* Start *

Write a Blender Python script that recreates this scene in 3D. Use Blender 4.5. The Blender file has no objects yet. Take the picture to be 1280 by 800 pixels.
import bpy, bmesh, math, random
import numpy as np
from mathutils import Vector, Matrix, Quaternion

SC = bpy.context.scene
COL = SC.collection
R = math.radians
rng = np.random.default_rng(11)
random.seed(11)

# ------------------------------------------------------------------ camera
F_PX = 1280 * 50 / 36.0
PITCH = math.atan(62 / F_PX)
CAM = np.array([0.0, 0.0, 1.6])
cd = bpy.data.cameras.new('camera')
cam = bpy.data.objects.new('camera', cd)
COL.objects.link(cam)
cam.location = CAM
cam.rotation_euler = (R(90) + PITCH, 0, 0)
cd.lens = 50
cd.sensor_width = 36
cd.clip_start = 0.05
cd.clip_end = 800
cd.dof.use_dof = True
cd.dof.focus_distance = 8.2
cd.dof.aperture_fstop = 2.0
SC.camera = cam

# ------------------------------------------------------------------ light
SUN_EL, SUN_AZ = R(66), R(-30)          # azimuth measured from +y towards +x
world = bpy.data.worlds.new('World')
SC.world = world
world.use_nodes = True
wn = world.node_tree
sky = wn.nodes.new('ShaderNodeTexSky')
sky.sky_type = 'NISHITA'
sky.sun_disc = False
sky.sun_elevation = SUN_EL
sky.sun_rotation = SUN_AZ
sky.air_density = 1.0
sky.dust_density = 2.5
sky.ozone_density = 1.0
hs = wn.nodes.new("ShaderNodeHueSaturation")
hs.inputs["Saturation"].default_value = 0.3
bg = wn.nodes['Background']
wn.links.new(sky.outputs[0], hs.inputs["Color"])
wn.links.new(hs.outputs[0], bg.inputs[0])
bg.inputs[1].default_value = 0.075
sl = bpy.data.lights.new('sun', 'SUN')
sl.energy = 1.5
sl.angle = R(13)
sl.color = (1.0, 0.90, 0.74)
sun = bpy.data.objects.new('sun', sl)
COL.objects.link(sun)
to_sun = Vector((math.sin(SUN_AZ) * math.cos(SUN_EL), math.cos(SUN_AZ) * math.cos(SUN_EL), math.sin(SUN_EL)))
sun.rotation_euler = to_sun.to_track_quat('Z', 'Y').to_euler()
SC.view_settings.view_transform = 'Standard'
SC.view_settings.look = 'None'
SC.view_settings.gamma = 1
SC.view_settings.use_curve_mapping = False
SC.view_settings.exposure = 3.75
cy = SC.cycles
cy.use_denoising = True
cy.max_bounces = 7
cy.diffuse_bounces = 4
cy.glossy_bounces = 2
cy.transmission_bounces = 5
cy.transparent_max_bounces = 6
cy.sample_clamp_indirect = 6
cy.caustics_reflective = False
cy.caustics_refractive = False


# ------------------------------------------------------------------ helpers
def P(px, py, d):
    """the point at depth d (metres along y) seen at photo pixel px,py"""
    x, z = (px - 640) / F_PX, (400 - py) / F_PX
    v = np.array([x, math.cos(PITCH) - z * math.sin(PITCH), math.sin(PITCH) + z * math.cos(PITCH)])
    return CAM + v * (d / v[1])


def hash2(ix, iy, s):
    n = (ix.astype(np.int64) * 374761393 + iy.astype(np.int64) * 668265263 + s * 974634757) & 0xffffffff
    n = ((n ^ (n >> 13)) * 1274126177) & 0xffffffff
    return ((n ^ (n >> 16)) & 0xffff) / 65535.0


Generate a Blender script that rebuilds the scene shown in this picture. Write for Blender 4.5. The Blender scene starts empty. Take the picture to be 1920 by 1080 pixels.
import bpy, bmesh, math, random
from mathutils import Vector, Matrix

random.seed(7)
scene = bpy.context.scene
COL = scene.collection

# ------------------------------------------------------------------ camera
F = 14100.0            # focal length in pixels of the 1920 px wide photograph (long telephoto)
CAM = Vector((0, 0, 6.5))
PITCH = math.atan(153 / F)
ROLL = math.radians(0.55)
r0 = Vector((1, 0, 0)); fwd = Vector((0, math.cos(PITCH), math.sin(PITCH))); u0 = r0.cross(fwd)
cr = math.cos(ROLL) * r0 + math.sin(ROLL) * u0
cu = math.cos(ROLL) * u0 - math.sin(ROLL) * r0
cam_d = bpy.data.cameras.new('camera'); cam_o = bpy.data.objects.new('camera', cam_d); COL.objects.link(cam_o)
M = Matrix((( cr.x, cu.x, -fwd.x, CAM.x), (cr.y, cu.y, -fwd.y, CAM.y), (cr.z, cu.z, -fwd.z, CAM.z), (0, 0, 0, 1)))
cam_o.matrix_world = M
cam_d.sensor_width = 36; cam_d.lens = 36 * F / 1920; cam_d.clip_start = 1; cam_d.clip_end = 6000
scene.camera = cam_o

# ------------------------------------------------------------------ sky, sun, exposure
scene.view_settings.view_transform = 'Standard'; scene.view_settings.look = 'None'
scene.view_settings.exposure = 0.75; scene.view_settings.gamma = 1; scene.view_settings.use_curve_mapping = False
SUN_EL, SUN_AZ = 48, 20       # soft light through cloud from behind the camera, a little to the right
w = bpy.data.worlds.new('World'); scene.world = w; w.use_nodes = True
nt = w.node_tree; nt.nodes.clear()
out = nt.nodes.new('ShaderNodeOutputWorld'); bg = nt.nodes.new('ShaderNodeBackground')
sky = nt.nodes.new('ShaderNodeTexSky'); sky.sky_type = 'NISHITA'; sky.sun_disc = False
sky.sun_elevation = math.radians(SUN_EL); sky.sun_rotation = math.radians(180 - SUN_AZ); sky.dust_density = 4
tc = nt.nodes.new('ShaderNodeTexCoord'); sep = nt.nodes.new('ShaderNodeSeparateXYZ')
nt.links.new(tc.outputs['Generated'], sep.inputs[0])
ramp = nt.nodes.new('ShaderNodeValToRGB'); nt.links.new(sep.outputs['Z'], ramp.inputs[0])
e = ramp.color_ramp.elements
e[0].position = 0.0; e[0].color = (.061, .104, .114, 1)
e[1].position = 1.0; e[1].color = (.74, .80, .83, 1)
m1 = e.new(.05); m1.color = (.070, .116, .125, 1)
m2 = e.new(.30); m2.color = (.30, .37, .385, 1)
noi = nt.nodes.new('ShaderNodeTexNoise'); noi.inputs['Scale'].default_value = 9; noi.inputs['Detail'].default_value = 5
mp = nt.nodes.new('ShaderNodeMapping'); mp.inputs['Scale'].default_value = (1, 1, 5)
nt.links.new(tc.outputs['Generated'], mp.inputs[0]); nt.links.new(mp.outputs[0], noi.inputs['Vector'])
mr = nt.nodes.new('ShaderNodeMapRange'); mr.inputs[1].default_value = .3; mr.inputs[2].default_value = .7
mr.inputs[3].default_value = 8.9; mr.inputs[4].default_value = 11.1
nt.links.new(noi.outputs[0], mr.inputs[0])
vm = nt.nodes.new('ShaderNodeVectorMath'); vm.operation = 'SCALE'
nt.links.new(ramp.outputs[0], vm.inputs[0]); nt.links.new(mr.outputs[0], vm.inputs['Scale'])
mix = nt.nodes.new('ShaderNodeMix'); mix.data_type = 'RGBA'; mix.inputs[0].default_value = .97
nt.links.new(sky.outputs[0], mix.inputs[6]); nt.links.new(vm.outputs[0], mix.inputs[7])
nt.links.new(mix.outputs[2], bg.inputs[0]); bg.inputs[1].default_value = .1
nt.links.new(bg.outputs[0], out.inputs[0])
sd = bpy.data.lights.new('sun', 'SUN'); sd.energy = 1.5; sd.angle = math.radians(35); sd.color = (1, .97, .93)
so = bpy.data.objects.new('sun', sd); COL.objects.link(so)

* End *

**Problem statement:** Look through the entries above and quote exactly the lines from the line with "Generate a Blender" to the line with "COL = scene.collection", counting both of those lines.

**Result below:**
Generate a Blender script that rebuilds the scene shown in this picture. Write for Blender 4.5. The Blender scene starts empty. Take the picture to be 1920 by 1080 pixels.
import bpy, bmesh, math, random
from mathutils import Vector, Matrix

random.seed(7)
scene = bpy.context.scene
COL = scene.collection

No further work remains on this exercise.